Wanda Ferro sull’inaugurazione della sp Germaneto
Riceviamo e pubblichiamo
"Il grande regista Dino Risi affermava che “l'Italia produce poco grano perché è tutta coltivata a retorica. E’ la nostra ricchezza nazionale”. - Afferma Wanda Ferro - Mi è tornata alla mente questa considerazione quando stamane ho letto la polemica sollevata da un quotidiano dopo l’inaugurazione del primo tratto della nuova provinciale di Germaneto.

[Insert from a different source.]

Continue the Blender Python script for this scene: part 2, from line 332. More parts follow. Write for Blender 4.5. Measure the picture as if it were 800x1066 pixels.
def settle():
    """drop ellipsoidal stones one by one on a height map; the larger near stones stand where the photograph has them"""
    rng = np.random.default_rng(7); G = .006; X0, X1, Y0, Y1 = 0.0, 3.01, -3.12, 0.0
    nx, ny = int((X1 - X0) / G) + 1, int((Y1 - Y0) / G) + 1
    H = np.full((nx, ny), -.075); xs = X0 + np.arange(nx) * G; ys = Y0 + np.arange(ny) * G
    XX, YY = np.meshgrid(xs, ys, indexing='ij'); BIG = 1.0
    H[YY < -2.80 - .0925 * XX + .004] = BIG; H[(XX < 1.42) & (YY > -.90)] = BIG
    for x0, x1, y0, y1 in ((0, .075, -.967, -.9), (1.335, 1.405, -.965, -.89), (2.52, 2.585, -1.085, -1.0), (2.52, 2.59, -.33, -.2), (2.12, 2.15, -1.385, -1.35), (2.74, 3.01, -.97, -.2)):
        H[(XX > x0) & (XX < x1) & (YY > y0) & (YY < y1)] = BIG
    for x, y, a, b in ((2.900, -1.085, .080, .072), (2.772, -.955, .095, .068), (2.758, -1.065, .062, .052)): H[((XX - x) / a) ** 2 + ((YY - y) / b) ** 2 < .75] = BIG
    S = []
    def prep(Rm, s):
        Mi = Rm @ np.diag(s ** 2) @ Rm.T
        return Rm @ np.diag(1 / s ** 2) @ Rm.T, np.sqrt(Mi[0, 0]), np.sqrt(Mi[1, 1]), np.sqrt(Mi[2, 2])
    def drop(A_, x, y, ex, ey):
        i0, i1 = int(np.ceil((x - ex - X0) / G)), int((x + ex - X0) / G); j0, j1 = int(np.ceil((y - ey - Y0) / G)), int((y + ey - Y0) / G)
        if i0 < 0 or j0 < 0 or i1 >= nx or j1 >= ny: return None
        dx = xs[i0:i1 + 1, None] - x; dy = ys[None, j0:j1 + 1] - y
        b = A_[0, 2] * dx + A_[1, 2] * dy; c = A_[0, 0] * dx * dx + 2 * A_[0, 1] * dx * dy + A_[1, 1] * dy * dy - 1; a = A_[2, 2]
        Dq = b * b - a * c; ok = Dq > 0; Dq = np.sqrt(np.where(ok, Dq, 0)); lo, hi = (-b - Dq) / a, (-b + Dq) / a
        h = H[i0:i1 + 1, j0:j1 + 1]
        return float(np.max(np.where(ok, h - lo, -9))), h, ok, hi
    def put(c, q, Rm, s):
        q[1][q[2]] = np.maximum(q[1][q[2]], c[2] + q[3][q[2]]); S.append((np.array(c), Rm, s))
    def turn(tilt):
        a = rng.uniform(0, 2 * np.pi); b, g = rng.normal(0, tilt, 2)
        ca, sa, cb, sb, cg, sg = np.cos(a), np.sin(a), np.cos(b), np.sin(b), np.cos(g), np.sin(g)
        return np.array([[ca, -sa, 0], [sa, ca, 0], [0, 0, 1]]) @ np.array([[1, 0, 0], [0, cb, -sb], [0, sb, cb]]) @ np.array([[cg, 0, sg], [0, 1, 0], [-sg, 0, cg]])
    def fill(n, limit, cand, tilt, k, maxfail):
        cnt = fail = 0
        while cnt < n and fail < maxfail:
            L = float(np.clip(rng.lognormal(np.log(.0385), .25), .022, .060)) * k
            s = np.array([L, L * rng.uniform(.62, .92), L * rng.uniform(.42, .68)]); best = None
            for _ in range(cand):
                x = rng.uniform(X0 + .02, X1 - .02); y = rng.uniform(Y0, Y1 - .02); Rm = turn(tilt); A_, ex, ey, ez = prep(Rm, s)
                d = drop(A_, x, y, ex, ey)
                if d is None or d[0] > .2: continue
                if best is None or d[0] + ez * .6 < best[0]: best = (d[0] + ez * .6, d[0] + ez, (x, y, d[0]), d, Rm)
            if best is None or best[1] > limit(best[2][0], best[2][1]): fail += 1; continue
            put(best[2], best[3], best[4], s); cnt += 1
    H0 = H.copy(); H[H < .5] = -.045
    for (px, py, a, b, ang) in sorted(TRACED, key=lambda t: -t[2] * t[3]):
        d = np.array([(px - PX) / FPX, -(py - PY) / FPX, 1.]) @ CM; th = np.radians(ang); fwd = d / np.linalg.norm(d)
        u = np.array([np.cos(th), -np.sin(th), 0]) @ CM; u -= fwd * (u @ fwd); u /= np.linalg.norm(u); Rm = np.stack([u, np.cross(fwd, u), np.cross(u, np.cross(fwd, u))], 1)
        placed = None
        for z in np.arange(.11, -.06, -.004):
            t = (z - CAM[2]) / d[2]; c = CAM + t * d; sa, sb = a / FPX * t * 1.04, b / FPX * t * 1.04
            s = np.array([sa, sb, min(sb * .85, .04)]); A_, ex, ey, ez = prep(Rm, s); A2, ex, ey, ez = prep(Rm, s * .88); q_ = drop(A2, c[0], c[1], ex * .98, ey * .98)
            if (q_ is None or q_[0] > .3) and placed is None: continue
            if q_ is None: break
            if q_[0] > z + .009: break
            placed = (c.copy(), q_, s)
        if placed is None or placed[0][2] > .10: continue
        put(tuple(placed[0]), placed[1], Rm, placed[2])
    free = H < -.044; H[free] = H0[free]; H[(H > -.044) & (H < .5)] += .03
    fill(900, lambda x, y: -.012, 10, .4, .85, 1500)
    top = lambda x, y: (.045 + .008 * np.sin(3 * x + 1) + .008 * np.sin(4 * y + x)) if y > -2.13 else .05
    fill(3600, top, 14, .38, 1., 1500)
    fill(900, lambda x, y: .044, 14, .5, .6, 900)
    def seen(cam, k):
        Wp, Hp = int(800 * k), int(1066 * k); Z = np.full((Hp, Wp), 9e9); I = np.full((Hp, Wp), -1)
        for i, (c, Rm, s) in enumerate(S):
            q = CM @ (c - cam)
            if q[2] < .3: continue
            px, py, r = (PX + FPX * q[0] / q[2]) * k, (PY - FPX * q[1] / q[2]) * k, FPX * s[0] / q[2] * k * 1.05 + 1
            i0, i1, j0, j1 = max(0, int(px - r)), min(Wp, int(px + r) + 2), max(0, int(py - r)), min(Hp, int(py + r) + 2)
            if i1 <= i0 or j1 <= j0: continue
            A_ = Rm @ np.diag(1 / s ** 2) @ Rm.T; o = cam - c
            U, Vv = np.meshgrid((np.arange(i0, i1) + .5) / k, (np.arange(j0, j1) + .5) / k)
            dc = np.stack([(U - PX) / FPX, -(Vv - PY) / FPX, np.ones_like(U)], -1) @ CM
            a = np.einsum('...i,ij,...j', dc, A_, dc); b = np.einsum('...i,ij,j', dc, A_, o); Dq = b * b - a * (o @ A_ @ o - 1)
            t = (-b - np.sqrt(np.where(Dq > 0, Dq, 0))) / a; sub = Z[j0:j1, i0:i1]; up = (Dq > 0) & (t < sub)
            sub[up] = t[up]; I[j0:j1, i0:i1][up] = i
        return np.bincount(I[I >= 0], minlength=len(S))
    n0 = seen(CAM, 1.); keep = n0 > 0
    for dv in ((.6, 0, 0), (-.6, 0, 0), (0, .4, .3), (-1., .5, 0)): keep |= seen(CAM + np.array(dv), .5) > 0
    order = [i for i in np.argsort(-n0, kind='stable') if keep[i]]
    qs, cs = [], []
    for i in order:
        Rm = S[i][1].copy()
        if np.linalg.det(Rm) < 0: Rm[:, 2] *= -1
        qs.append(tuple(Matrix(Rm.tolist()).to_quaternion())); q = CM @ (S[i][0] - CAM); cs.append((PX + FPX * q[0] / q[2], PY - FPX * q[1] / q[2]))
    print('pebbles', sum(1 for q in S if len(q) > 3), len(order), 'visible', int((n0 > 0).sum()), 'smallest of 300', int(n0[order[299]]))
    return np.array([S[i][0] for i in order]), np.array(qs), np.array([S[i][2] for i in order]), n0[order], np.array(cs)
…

Il valore dell’opera e la sua importanza per il territorio sono riferite in maniera quasi incidentale: la “notizia” diventa la presunta dimenticanza della morte di Stefano Guarascio, il giovane operaio che ha perso la vita nel febbraio scorso, durante i lavori di realizzazione della strada. Secondo il giornale, dopo il ricordo di monsignor Vincenzo Bertolone, gli amministratori sarebbero rimasti in un imbarazzato silenzio, quasi afflitti da un vergognoso senso di colpa. Eppure quando il nostro Arcivescovo aveva ricordato quella immane tragedia, era evidente una ferita ancora aperta negli occhi di tutti i presenti, soprattutto di chi con Stefano aveva vissuto lunghe giornate di lavoro. Una cosa è vera: non è stato speso il solito fiume di parole sul dramma delle morti bianche, non c’è stato il coro istituzionale del commosso ricordo da parte dei presenti. Una scelta rispettosa, quella di affidare il ricordo del giovane alle parole di monsignor Bertolone, perché altre dichiarazioni non assumessero il senso della strumentalità politica.

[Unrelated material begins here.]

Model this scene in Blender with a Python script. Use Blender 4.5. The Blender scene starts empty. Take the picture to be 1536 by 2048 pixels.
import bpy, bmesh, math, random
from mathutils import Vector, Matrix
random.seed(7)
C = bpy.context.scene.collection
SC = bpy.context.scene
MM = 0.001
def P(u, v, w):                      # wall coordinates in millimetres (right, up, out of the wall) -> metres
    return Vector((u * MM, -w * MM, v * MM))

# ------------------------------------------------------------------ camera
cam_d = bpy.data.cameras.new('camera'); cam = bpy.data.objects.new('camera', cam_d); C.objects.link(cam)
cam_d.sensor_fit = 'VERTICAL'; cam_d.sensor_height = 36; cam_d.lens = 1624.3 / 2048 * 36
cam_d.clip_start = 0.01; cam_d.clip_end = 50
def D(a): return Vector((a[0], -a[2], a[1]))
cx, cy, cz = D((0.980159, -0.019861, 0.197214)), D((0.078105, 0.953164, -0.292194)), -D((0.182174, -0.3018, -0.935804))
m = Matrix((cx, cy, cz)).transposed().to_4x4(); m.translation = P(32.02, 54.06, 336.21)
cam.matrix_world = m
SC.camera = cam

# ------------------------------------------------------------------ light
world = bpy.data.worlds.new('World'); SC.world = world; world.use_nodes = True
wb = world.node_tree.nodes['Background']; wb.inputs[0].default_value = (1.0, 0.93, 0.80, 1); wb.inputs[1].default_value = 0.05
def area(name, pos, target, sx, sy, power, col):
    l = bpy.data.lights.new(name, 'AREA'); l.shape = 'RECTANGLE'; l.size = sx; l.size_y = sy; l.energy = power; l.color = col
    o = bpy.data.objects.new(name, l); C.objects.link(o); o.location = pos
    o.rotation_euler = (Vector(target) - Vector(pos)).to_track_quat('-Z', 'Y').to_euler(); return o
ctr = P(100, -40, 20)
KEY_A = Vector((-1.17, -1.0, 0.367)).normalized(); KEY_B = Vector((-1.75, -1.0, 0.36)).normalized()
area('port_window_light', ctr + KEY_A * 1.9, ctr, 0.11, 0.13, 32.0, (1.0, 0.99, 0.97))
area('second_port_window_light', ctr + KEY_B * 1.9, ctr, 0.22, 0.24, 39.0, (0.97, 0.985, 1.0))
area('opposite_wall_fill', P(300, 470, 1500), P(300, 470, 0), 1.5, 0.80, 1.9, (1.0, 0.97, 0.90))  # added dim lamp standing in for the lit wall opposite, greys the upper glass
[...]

Ciò evidentemente non è stato ritenuto degno di attenzione da chi evidentemente immaginava un bel titolo ad effetto. - Continua - Tanto da non assolvere neppure al doveroso compito di informarsi e di domandare sull’ipotesi di dedicare una targa commemorativa al giovane operaio. Avrebbe appreso che una intitolazione è prevista nel luogo della tragedia, cioè nel tratto di strada che non è nel lotto aperto al traffico essendo ancora in costruzione. Ma dirò di più: nelle valutazioni che avevamo fatto con i responsabili dell’impresa, era emersa la possibilità di intitolare il viadotto della tragedia non soltanto a quella vita spezzata, ma a tutti i caduti sul lavoro, per dare un respiro ed un valore ancora più ampio al ricordo di Stefano.
E’ chiaro che fare quella domanda avrebbe fatto sfumare quel titolo ad effetto che oggi offende la realtà delle cose, oltre all’impegno di chi quotidianamente dedica il proprio lavoro all’interesse dei cittadini. Sappiamo che le parole sono armi pericolose se usate impropriamente: così ogni mattina c’è qualcuno che cerca nei giornali gli spunti per dare un senso al suo impegno politico, che non è certo quello del contributo al bene collettivo. - Conclude - Sono gli avvoltoi della politica, che ancora una volta non hanno perso tempo a cavalcare la polemica: a loro dico soltanto che sarebbe ora di smetterla di strumentalizzare le tragedie umane e delle famiglie per esercitare una vergognosa propaganda."